In fact, even in the environmental community, few know that the emissions from manufacturing building materials actually contribute more than 11 percent of global emissions (good luck wrapping your head around a record 37.1 gigatons of global CO2 emissions in 2018). Unfortunately, all embodied carbon processes are invisible to the future tenant and their true cost is not part of the development equation.

“Out of sight, out of mind” no longer can justify a willfully ignorant approach to a significant source of CO2 and a knowable footprint of new construction.

As natural disasters become more destructive and “climate strikes” take hold around the globe, we no longer collectively can turn a blind eye to the climate crisis we’re racing towards. It’s time for governments, businesses and citizens (and especially the real estate and construction industry) to answer the calls of climate action that are being shouted from all corners of the world.

That’s why today, it’s increasingly important for corporations, investors and innovators to work together to create new solutions that can address embodied carbon and its inherent hidden challenges at scale. 

Leadership is coming from global construction multinationals such as Skanska, which through a partnership with Microsoft, the Carbon Leadership Forum, Magnusson Klemencic, Charles Pankow Foundation and many other parties, is taking the lead on sustainable building through its Embodied Carbon in Construction Calculator tool, or the EC3 tool. The EC3 tool accesses an open-source database of environmental product declarations (EPDs) for thousands of building materials from suppliers across the industry and relies on sophisticated, research-based methodologies to support the analysis and representation of the carbon footprint of common building materials. As a result, for the first time, the EC3 tool enables anyone in the construction value-chain to more quickly and accurately measure the embodied carbon impacts of a project’s materials and empowers more “carbon smart” choices.

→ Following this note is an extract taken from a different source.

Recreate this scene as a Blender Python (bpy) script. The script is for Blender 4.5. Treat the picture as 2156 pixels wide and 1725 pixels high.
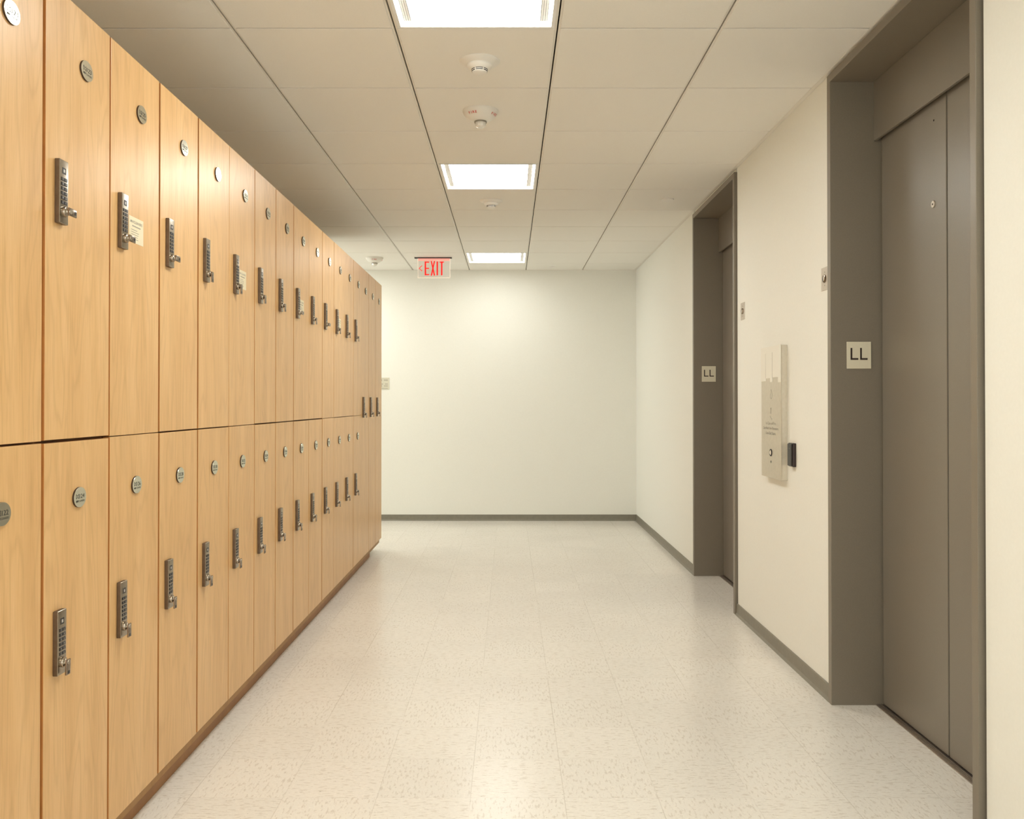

At the same time, we’re seeing a significant amount of investment and growing interest in proptech startups, including those building solutions to make construction more efficient, resilient and safer. Think Katerra, a technology-driven offsite construction company, or Versatile Natures, which is leveraging machine learning and AI to improve construction processes, or Toggle, a startup using robotics and automation to assemble rebar for prefabricated concrete — the world’s most ubiquitous building material. Using innovative technologies such as IoT, AI and robotics, these startups are taking age-old construction practices and turning them on their heads to better align with the needs and technology of the 21st century.

Despite the continued growth of the construction industry — which creates $1.3 trillion worth of structures each year, according to the Associated General Contractors of America (AGC) — today’s construction industry predominantly relies on 20th-century tools, regulations and manual processes. This costs developers millions of dollars due to construction inefficiencies and design errors. It also ensures that construction remains one of the most dangerous jobs and environmental impacts are relegated to an afterthought. By integrating technology to revamp construction practices, Katerra, Versatile Natures and Toggle are, in their own way, working to change this reality and empower the construction industry to build more efficiently, safely and sustainably than ever before.

As more leaders across the built environment accept, adopt and scale innovations from the likes of emerging startups, we will be able to more forcefully and adequately address pollution due to the built environment, tackle the threat of embodied carbon and meet the climate crisis head on.